The recording "Early Morning Star" concludes with a lush treatment of a traditional Jewish song. "Tsur Mishelo" / "Los Bilbilicos" is a mashup of two Sephardic songs (music of Jews from the Spanish Diaspora). The texts are quite different: a Sabbath table song and a love song that uses the nightingale as a metaphor. Drawing upon a novel reharmonization, Gluck shapes a lyrical introduction to Azmeh's first statement of the melody. This leads to Wolper's rich vocal presentation of the song. Gluck's piano solo eloquently captures the pathos and longing of the love song. Azmeh's insistent, aching plea sustains the mood through the conclusion of the performance.

Early Morning Star guides the listener through a panoply of moods, a message of social justice, and a remarkable level of musical interplay, collective and solo. Early Morning Star opens with the buoyant "Time of Singing." The core of the tune is a polyphony of melodic patterns, set to the refrain: "Arise, oh my beloved, arise, beloved!" The texts are drawn from the biblical Song of Songs. Wolper's graceful vocal is joined by a tapestry of layered instrumentals, together forming a kaleidoscope of shapes and textures. A vamp accompanying this display gives way to a rhapsodic piano solo grounded by a graceful bass motif that descends in thirds. The composition begins and ends with a lyrical depiction of early spring: "Winter rains have passed. Blossoms have appeared in the land. Time of singing is here. Voice of turtledove is heard; fig tree has borne fruit, amidst fragrant grapes."

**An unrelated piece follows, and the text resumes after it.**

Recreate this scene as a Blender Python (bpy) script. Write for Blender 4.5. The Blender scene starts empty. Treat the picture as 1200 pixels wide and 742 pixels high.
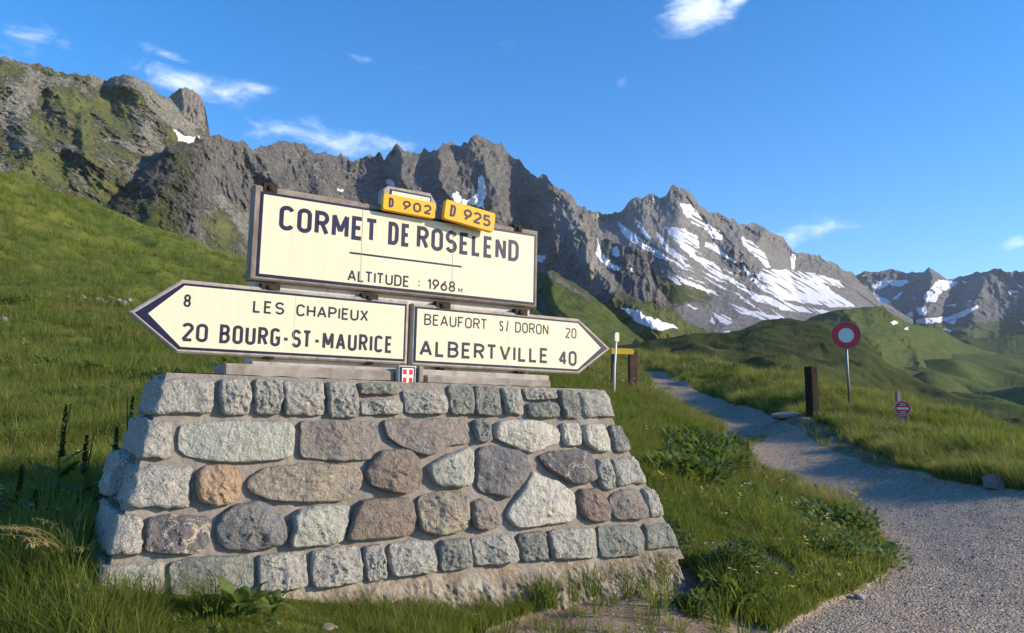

The lyric of "Early Morning Star" paraphrases the prophet Isaiah's moral plea: "Learn to act rightly: seek justice, advocate for the oppressed, the orphaned and the widow." Gluck's cascading improvised piano lines ride above waves of clarinetist Kinan Azmeh's mournful thematic refrains.

The recording's first purely instrumental track, "Emerge-ency" begins with a volcanic mix of arco bass, swirling drums, and clarinet. An angular theme, and insistently repeated notes, interrupt the proceedings, preparing the way for intensely engaged solos on piano and bass. As Ken Filiano's solo unfolds, a multiplicity of bass articulations are employed to great effect.

"Flowing," another instrumental, begins with plaintive unison phrases, providing material for a spacious collective improvisation. The interplay displays empathetic listening and restraint by each musician.

"For Today" is a stately, sensitively played solo piano chorale. Through multiple repetitions of the theme, new perspectives on its core musical ideas emerge and unfold.

"Friday Song" is an elegy about the environmental crisis and human opportunity: "Fragile is this slender perch, risk free at a bargain price. Ever reckless are our hands. One time only; we have this chance; just one." The performance opens with a multiplicity of busy figures forming a collective drone. An instrumental brew swirls around the vocal, out of which Filiano, Azmeh, and then Gluck in turn shape delicate solo lines, each hovering on the edge of dissolution. Under it all, Tabbal shapes a texturally rich, unstable mélange of sound.